━━ Stored data
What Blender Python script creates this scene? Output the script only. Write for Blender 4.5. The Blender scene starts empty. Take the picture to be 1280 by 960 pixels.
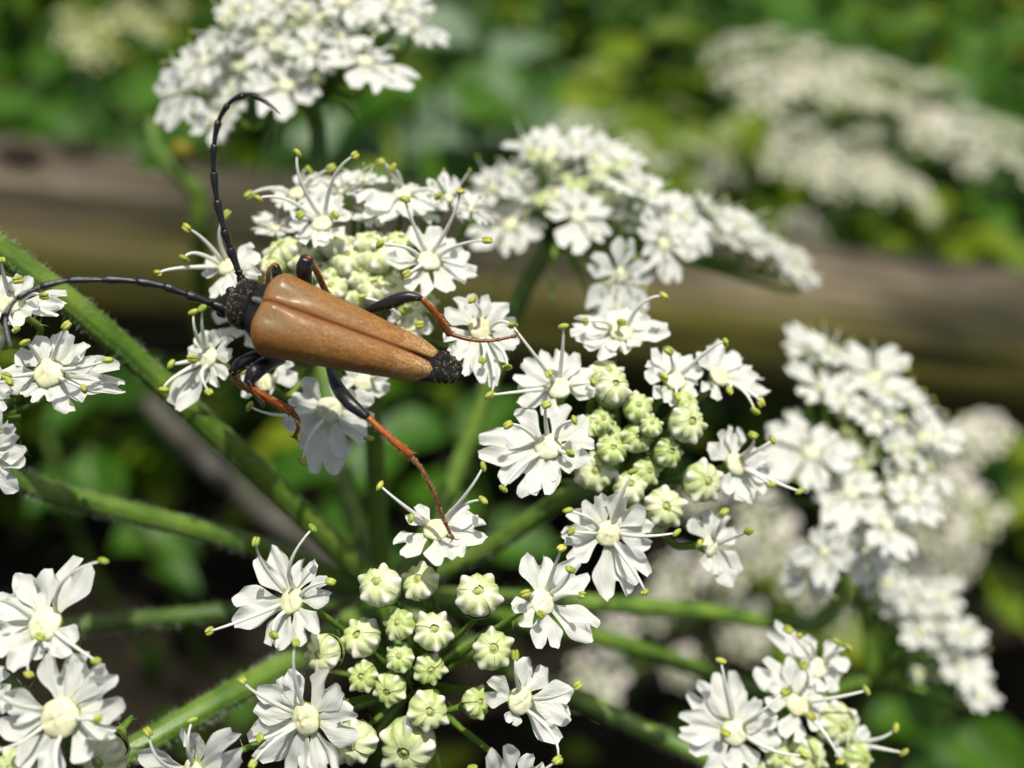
import bpy, math, random
import numpy as np
from mathutils import Vector, Matrix, noise

random.seed(11)
R = random.random
def U(a, b): return a + (b - a) * random.random()
PI = math.pi
S = bpy.context.scene
COL = S.collection

# ------------------------------------------------------------------ camera
FPX = 1256.0                       # focal length in pixels of a 1280 wide picture
PITCH = math.radians(45)           # how far the camera looks down
CAM = Vector((0, 0, 0.78))
cd = bpy.data.cameras.new('camera')
cam = bpy.data.objects.new('camera', cd)
COL.objects.link(cam)
cam.location = CAM
cam.rotation_euler = (PI / 2 - PITCH, 0, 0)
cd.sensor_width = 36
cd.lens = 36 * FPX / 1280
cd.clip_start = 0.002
cd.clip_end = 400
cd.dof.use_dof = True
cd.dof.focus_distance = 0.0695
cd.dof.aperture_fstop = 17.5
cd.dof.aperture_blades = 0
S.camera = cam
CR = cam.rotation_euler.to_matrix()

# ------------------------------------------------------------------ light
SUN = Vector((0.12, 0.05, 1.0)).normalized()      # towards the sun
w = bpy.data.worlds.new('World')
S.world = w
w.use_nodes = True
wn = w.node_tree.nodes
wl = w.node_tree.links
sky = wn.new('ShaderNodeTexSky')
sky.sky_type = 'NISHITA'
sky.sun_disc = False
sky.dust_density = 5.0
sky.air_density = 0.8
sky.ozone_density = 0.6
sky.sun_elevation = math.asin(SUN.z)
sky.sun_rotation = math.atan2(SUN.x, SUN.y)
wl.new(sky.outputs[0], wn['Background'].inputs[0])
wn['Background'].inputs[1].default_value = 0.09
sl = bpy.data.lights.new('sun', 'SUN')
sl.energy = 4.2
sl.angle = math.radians(0.5)
sl.color = (1.0, 0.975, 0.88)
so = bpy.data.objects.new('sun', sl)
COL.objects.link(so)
so.location = (0, 0, 5)
so.rotation_euler = SUN.to_track_quat('Z', 'Y').to_euler()
S.view_settings.view_transform = 'Standard'
S.view_settings.look = 'None'
S.view_settings.exposure = 0.18
S.view_settings.gamma = 1
S.cycles.max_bounces = 7
S.cycles.transparent_max_bounces = 6

def P(px, py, mm):
    """a place seen at a pixel of the photograph, so many millimetres deep"""
    z = mm * 1e-3
    return CAM + CR @ Vector(((px - 640) / FPX * z, -(py - 480) / FPX * z, -z))
def D(x, y, z):
    return (CR @ Vector((x, y, z))).normalized()
def PX(mm): return mm * 1e-3 / FPX           # size of a pixel at that depth, in metres
VIEW = CR @ Vector((0, 0, -1))
def onplane(px, py, C, n):
    d = (P(px, py, 1000) - CAM)
    k = d.dot(n)
    if abs(k) < 1e-4: return C
    t = (C - CAM).dot(n) / k
    q = CAM + d * t
    return q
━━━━
- **What to work on**: Only the lines from the start of the material through the line containing "CR = cam.rotation_euler.to_matrix()" should be transcribed. Pictures stay out.

- **Reply to the exercise**:
What Blender Python script creates this scene? Output the script only. Write for Blender 4.5. The Blender scene starts empty. Take the picture to be 1280 by 960 pixels.
import bpy, math, random
import numpy as np
from mathutils import Vector, Matrix, noise

random.seed(11)
R = random.random
def U(a, b): return a + (b - a) * random.random()
PI = math.pi
S = bpy.context.scene
COL = S.collection

# ------------------------------------------------------------------ camera
FPX = 1256.0                       # focal length in pixels of a 1280 wide picture
PITCH = math.radians(45)           # how far the camera looks down
CAM = Vector((0, 0, 0.78))
cd = bpy.data.cameras.new('camera')
cam = bpy.data.objects.new('camera', cd)
COL.objects.link(cam)
cam.location = CAM
cam.rotation_euler = (PI / 2 - PITCH, 0, 0)
cd.sensor_width = 36
cd.lens = 36 * FPX / 1280
cd.clip_start = 0.002
cd.clip_end = 400
cd.dof.use_dof = True
cd.dof.focus_distance = 0.0695
cd.dof.aperture_fstop = 17.5
cd.dof.aperture_blades = 0
S.camera = cam
CR = cam.rotation_euler.to_matrix()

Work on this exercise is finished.